Setelah itu jalanan menurun berupa aspal yang mulai berlubang, dan kadang licin karena tertutup lumut. Ditambah lagi setelah melalui wilayah yang berdinding batu atau ada yang menyebutnya Watutulis, hujan deras mulai mengguyur.
Hawa dingin pegunungan, air hujan dan terpaan angin akibat luncuran sepeda yang sangat kencang menjadi tantangan buat tubuh, dan beberapa peserta mulai menggigil kedinginan.
Jarak Ranupani - Lumajang yang hampir 28 KM, dilalui nyaris tanpa mengayuh.

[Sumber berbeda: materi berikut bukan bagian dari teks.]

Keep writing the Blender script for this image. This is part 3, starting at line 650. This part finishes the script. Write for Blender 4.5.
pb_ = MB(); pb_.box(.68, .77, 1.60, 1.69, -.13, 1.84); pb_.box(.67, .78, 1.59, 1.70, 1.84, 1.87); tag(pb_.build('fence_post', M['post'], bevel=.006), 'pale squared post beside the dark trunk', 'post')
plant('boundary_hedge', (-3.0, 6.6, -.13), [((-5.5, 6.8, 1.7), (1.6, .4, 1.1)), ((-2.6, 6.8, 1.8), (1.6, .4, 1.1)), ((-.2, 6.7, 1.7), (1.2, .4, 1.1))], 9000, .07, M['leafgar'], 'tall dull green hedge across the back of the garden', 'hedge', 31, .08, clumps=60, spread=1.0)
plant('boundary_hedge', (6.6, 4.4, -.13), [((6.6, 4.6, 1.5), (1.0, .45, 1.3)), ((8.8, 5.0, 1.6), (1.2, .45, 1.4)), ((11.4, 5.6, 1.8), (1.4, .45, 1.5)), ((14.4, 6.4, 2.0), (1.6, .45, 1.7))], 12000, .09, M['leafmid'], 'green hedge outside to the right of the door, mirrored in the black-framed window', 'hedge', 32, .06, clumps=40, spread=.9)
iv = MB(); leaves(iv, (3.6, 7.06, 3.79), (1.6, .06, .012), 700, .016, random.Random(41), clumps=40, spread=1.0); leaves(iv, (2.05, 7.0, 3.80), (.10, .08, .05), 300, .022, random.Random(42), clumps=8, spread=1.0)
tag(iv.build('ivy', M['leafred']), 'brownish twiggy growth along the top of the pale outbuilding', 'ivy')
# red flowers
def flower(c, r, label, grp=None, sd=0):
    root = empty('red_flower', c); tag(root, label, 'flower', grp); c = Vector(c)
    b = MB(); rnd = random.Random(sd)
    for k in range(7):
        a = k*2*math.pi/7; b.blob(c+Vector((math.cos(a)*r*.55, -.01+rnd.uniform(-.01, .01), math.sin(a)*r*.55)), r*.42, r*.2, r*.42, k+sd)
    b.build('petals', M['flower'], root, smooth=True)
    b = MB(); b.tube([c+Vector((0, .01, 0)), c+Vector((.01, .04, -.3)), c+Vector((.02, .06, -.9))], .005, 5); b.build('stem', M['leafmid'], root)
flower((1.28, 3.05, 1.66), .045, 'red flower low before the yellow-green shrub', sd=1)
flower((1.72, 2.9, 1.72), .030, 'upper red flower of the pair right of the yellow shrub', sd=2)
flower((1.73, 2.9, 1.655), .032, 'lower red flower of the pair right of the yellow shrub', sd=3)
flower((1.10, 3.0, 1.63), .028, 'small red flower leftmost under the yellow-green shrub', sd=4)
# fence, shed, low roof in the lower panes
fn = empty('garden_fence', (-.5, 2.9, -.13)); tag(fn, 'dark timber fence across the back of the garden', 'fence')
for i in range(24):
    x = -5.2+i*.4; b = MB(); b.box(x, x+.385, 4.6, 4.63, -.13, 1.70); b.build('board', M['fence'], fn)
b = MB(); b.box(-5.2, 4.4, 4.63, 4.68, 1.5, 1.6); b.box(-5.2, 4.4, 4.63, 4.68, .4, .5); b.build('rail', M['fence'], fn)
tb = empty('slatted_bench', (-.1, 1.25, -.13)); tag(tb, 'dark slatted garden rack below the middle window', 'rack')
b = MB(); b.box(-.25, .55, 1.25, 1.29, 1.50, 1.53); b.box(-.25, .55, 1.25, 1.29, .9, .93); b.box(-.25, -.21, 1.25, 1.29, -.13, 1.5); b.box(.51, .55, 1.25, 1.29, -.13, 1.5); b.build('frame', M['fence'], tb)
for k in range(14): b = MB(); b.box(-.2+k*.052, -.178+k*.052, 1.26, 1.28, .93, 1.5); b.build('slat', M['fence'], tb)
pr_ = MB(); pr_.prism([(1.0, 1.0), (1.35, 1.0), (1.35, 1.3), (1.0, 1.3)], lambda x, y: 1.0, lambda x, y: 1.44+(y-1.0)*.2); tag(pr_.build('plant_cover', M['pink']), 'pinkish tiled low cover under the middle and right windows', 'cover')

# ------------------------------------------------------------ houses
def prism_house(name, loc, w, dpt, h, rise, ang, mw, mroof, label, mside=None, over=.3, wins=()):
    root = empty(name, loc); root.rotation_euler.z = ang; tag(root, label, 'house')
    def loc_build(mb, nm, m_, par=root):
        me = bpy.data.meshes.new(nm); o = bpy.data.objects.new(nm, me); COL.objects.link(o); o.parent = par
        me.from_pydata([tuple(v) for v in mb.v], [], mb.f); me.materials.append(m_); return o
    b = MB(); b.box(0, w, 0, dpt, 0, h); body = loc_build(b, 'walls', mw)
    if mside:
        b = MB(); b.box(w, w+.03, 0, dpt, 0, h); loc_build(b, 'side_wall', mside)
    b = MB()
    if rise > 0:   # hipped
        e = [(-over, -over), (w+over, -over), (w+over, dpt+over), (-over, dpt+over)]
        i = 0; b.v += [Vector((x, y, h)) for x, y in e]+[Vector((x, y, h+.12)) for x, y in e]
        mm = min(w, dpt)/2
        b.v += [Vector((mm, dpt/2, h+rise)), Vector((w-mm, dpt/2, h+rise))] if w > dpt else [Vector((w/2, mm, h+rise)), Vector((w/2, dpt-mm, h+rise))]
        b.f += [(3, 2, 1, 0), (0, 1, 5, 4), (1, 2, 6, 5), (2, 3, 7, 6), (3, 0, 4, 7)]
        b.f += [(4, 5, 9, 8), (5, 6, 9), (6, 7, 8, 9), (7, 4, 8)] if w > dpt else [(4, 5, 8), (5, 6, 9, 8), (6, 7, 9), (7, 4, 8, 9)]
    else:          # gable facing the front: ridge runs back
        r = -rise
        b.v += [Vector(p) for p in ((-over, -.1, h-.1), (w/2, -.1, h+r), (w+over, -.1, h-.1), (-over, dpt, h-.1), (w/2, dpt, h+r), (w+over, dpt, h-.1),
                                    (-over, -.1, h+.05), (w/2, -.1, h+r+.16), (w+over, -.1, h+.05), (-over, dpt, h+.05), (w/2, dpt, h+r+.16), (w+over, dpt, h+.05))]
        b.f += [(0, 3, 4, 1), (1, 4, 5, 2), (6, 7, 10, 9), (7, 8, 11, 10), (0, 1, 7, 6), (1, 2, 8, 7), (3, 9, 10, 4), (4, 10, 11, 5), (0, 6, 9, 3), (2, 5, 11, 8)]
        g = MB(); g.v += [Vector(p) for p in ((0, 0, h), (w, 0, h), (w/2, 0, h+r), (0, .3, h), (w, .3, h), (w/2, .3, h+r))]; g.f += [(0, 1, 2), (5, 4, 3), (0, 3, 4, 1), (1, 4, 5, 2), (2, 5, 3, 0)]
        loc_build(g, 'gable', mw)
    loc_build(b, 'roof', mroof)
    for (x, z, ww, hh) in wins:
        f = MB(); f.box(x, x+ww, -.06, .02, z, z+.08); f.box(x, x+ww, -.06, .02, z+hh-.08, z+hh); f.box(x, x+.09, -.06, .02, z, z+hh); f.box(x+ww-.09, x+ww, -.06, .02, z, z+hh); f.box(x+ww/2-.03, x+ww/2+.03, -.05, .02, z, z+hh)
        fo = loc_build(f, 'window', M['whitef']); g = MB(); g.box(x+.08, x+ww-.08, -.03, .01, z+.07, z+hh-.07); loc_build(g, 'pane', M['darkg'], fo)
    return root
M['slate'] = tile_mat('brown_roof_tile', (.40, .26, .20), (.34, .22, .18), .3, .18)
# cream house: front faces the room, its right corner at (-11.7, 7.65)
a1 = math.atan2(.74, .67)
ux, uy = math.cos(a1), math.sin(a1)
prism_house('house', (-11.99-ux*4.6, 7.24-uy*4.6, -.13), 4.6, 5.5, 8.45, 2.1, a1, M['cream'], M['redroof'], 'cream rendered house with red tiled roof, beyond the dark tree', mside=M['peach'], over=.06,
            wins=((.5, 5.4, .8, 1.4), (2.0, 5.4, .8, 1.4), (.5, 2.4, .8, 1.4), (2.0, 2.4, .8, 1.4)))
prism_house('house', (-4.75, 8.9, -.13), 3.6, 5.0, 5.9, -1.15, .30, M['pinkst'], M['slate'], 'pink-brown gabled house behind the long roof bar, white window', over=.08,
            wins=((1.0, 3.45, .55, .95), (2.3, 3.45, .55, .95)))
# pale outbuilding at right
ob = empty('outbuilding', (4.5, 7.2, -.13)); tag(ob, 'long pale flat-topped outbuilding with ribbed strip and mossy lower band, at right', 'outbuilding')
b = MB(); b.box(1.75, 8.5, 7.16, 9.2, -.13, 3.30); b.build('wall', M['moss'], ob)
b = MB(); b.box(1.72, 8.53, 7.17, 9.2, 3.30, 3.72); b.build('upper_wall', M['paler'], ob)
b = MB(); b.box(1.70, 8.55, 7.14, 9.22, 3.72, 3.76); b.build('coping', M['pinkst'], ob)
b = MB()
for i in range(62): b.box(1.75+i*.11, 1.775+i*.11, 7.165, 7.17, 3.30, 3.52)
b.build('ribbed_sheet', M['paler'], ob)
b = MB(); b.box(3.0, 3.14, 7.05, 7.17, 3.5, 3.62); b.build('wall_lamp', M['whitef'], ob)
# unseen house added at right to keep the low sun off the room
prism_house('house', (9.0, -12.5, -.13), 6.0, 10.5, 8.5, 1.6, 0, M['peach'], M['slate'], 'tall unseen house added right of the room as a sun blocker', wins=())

Alhasil badan yang tak bergerak jadi semakin dingin.
Beruntung ketika memasuki desa pertama setelah jajaran hutan nan lebat yaitu desa Burno sempat istirahat, otot lengan yang lelah karena guncangan terus menerus diajak lebih rileks, selain itu menyempatkan diri untuk sholat dan mengisi perut (lagi) dengan bakso yang panas untuk menghangatkan tubuh agar tidak masuk angin.
Setelah cukup beristirahat, dilanjutkan menuju ke Senduro yang terletak dibawah Pura Agung Mandara Giri, kemudian belok kiri terus menuju ke kota Lumajang.
Masuk kota Lumajang, disana sudah disambut seorang teman dari Evergreen Bike Club, yang tega-teganya (lagi-lagi) menyiapkan pasokan buat perut yang baru saja terisi.
Karena terlalu kekenyangan, membuat beberapa peserta agak sulit melanjutkan gowes ke Leces, sehingga setelah melalui tanjakan Kedungjajang, beberapa orang naik pick up yang kebetulan bersedia untuk ditumpangi.
Hal ini dilakukan karena fisik sudah sangat terkuras, juga waktu yang sudah mendekati gelap, sehingga dikhawatirkan mengganggu perjalanan ke arah Leces, yang apabila dilalui normal biasanya membutuhkan waktu lebih kurang 1 jam lagi.
Sehingga seluruh peserta lengkap sampai di Finish lebih kurang pukul 5 sore, dengan badan yang loyo, penuh daki, perut kenyang dan pengalaman yang mengesankan.
Semoga menjadi pengalaman mengesankan buat si sulung...
Agar lebih memahami dan mensyukuri karunia Allah berupa alam yang indah.